@farmerman,
Bang, bang, clatter, thud, thud, thud " energised 11year old runs downstairs...oof...might as well get up, shower, hear phone alarm shouting at me it’s time to get up...”I am up” " turns off, dress, slowly downstairs, puts on dryer, plates in dishwasher, makes a cuppa, grabs school bag, coooold outside, get’s in car with mug of tea, takes little fella to bus, drops off, drives back home, dries hair, puts on face, eats weetabix, dogs out for constitutional, get’s in car, drives to work, behind tractor, 5 mins late, walks in to work. High high on a hill. Oh so cold and blowing a hooley.
Grumpy PGCE students last day at school, say goodmorning, get ignored (they are so grumpy). In office, computer on, parents milling, children laughing playing holding hands, shake awake, phone rings a lot, computer’s a piece of crap, keeps crashing.
Governors arrive 10am for meeting about log cabin we want to build as a classroom. Governor W has her new baby. Grabs baby, governors go off and yap, baby in pretty purple dress and spangly tights and I go into Bodmin class, “Oliver” is on whiteboard, rehearsals commencing for Crimbo production, into staff room, makes tea, refuse to hand baby to teaching assistant who wishes to steal her from me, goes back in classroom, sings “food glorious food” with kids and baby on hip, back into office, tries to staple parent governor election papers, baby wants stapler.
Architect arrives about log cabin, takes him to governors. Baby handed back.
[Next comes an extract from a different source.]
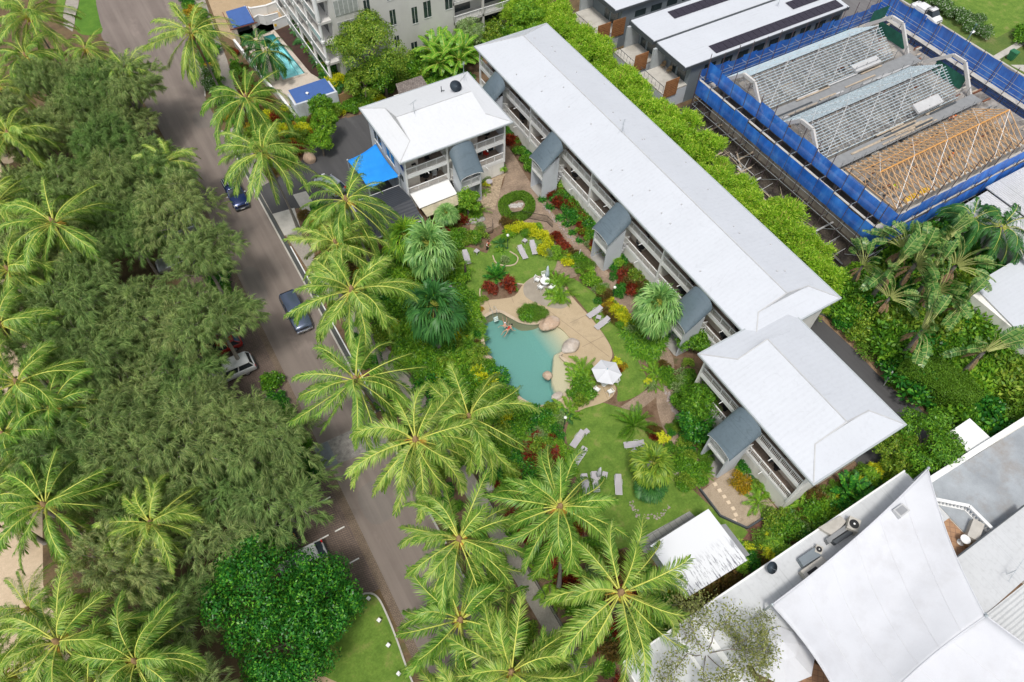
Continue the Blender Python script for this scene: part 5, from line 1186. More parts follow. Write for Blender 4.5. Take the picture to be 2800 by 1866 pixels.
def dish(label, loc, r0=.55, rz=0):
    r = thing('satellite_dish', label, 'satellite dish', loc, rz); m = MB(); m.tube([(0, 0, -.2), (0, 0, .5)], .03, 6); m.build('mast', steel, r, world=False)
    m = MB(); m.lathe([(.001, 0), (r0*.5, .03), (r0*.85, .11), (r0, .16)], (0, 0, 0), 18); rot = Matrix.Rotation(R_(35), 3, 'X'); m.xf(lambda p: tuple(rot @ Vector(p)+Vector((0, -.05, .5)))); m.build('reflector', mat('dish_blue', (.05, .07, .09), .5) if 'dish_blue' not in MATS else MATS['dish_blue'], r, True, world=False)
    m = MB(); m.beam((0, -.1, .45), (0, -.5, .95), .02); m.build('arm', steel, r, world=False); return r
dish('dark satellite dish on the bright white hip roof', (31.1, 63.6, 9.0), .72)
c0 = q(3, 2, 20, 770, 4.4); dish('dark satellite dish at the edge of the restaurant roof', (c0[0], c0[1], 3.8), .5)
m = MB(); m.tube([(29.6, 64.3, 8.6), (29.6, 64.3, 9.6)], .05, 6); m.tube([(29.6, 64.3, 9.0), (29.95, 64.2, 9.0)], .05, 6); m.build('vent_pipe', dgrey, SB)
# air conditioners and plant on the restaurant roof
def aircon(label, loc, rz, s=1.0):
    r = thing('air_conditioner', label, 'air conditioner', loc, rz); m = MB(); m.box(-.5*s, -.4*s, 0, .5*s, .4*s, .75*s); m.build('case', conc_l, r, world=False)
    m = MB(); m.lathe([(.34*s, 0), (.34*s, .03), (.30*s, .04)], (0, 0, .75*s), 18); m.build('fan_grille', black, r, world=False)
    m = MB(); m.lathe([(.08*s, 0), (.08*s, .02)], (0, 0, .795*s), 8); m.build('hub', white, r, world=False); return r
for (x, y, s_, lab) in ((585, 485, 1.15, 'cream air conditioner with round fan beside the timber strip'), (355, 650, .7, 'small air conditioner with black fan opening on the roof edge')):
    c0 = q(3, 2, x, y, 4.4); aircon(lab, (c0[0], c0[1], 3.8), .55, s_)
def duct(label, pts, h, z, mm, nm='roof_duct'):
    p = [q(3, 2, x, y, z+h) for x, y in pts]; r = thing(nm, label, 'duct', (p[0][0], p[0][1], z)); m = MB()
    m.prism([(a[0], a[1]) for a in p], z, z+h); m.build('case', mm, r); return r
duct('blue grey metal duct box on the restaurant roof', [(210, 715), (320, 640), (370, 690), (245, 770)], .5, 3.8, graywall)
duct('open topped pale kitchen exhaust box beside the sail edge', [(225, 800), (370, 700), (420, 740), (280, 870)], .6, 3.8, conc_l)
duct('black opening of the exhaust box beside the sail', [(270, 810), (330, 768), (360, 800), (300, 850)], .63, 3.8, black)
duct('long pale service box on the restaurant roof', [(400, 580), (540, 480), (560, 520), (420, 610)], .5, 3.8, mgrey)
duct('dark service unit between the pale boxes on the restaurant roof', [(440, 590), (560, 510), (590, 540), (470, 615)], .45, 3.85, dgrey)
duct('pale stepped plant box at the far end of the restaurant roof', [(350, 500), (500, 420), (540, 460), (450, 560)], .35, 3.8, conc_l)
sk = thing('roof_hatch', 'pale square roof hatch set in the big shade sail', 'hatch', (40, -1, 0)); p = [q(3, 2, x, y, 6.2) for x, y in ((860, 380), (925, 335), (980, 385), (915, 435))]
m = MB(); m.prism([(a[0], a[1]) for a in p], 5.2, 6.25); m.build('frame', lgrey, sk); p2 = [tuple(np.array(a[:2])*.72+np.mean([b[:2] for b in p], 0)*.28) for a in p]; m = MB(); m.prism(p2, 6.2, 6.27); m.build('pane', mat('hatch_pane', (.30, .31, .33), .4), sk)
c0 = q(3, 2, 1350, 590, 3.9); r = thing('terrace_table', 'round white table with stools on the tiled roof terrace', 'table', (c0[0], c0[1], 3.42)); m = MB(); m.lathe([(.3, 0), (.06, .05), (.05, .7), (.4, .72), (.4, .76)], (0, 0, 0), 14); m.build('top', white, r, world=False)
c0 = q(3, 2, 1385, 610, 3.9); r = thing('terrace_chair', 'wicker chair by the round table on the tiled roof terrace', 'chair', (c0[0], c0[1], 3.42)); m = MB(); m.lathe([(.25, .4), (.25, .45)], (0, 0, 0), 12); m.lathe([(.2, 0), (.2, .4)], (0, 0, 0), 8); m.build('seat', mat('wicker', (.35, .25, .15), .8), r, world=False)
c0 = q(3, 2, 1430, 520, 4.2); r = thing('terrace_bench', 'pale stone bench beside the balustrade on the tiled roof terrace', 'bench', (c0[0], c0[1], 3.42), .4); m = MB(); m.box(-.9, -.45, 0, .9, .45, .9); m.build('top', conc_l, r, world=False)
# potted garden table by small block, ladder frame, signs
c0 = q(1, 0, 1607, 1253, .7); r = thing('garden_table', 'round lilac table beside the small block stairs', 'table', (c0[0], c0[1], .04)); m = MB(); m.lathe([(.42, .66), (.42, .7)], (0, 0, 0), 18); m.build('top', lounge_m, r, world=False); m = MB(); m.lathe([(.2, 0), (.05, .05), (.05, .66)], (0, 0, 0), 8); m.build('pedestal', frame_w, r, world=False)
def ladder(label, loc, rz):
    r = thing('ladder_rack', label, 'rack', loc, rz)
    for x in (-.3, .3):
        m = MB(); m.beam((x, 0, 0), (x, .2, 2.4), .05); m.build('rail', white, r, world=False)
    for i in range(7):
        m = MB(); m.beam((-.3, .03+i*.028, .3+i*.33), (.3, .03+i*.028, .3+i*.33), .05); m.build('rung', white, r, world=False)
    return r
c0 = q(3, 1, 800, 1075); ladder('white ladder leaning at the edge of the dark rear driveway', (c0[0], c0[1], .03), .6)
c0 = q(2, 1, 462, 210); r = thing('path_sign', 'small white sign board on a black post beside the brick path', 'sign', (c0[0], c0[1], .03), .6); m = MB(); m.box(-.04, -.02, 0, .04, .02, 1.1); m.build('post', black, r, world=False); m = MB(); m.hexa([(-.25, -.05, .8), (.25, -.05, .8), (.25, .0, 1.2), (-.25, .0, 1.2)], [(-.25, -.03, .8), (.25, -.03, .8), (.25, .02, 1.2), (-.25, .02, 1.2)]); m.build('board', white, r, world=False)
# pool ladder
r = thing('pool_ladder', 'pair of thin steel handrails and white steps at the top of the pool', 'ladder', (22.0, 38.6, 0))
for x in (21.75, 22.25):
    m = MB(); m.tube([(x, 39.1, .05), (x, 39.1, .8), (x, 38.8, .95), (x, 38.5, .8), (x, 38.3, -.6)], .02, 6); m.build('handrail', steel, r)
for i in range(3):
    m = MB(); m.box(21.75, 38.2-i*.07, -.15-.2*i, 22.25, 38.35-i*.07, -.12-.2*i); m.build('step', white, r)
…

Finished office stuff, Head brings me a banana, cook brings me fresh baked chocolate cookie, Headteacher gets rid of governors and architect, goes thru umpteen dozen policies with me to print off and upload to website. Busy, busy, busy. Phone rings constantly.
Looks at time, 12.30, wants to leave, need to stay coz Boss won’t leave office, ‘til 1.20pm. Mosies out the door, get’s in car, negotiates school gate (close, so close....), home singing Leona Lewis loudly, in front door, COLD COLD COLD, too pooped to scoop. Puts dogs out, makes tea, logs on A2K, tells the crew I’m going to bed. Upstairs, COLD COLD COLD, gets hairdryer, places in bed, turns on, heats bed, gets in bed, pulls doonah up, zzzzzzzzzzzzzzz.
Wakes up, downstairs, COLD, turns heating on, makes tea, stomach growling, eats weetabix with way too much sugar on, turns on laptop, signs onto A2K, sees “a day in the life of....”
Bores everyone with my day so far. It’s bloody frrrrrreeezing here. Dark outside.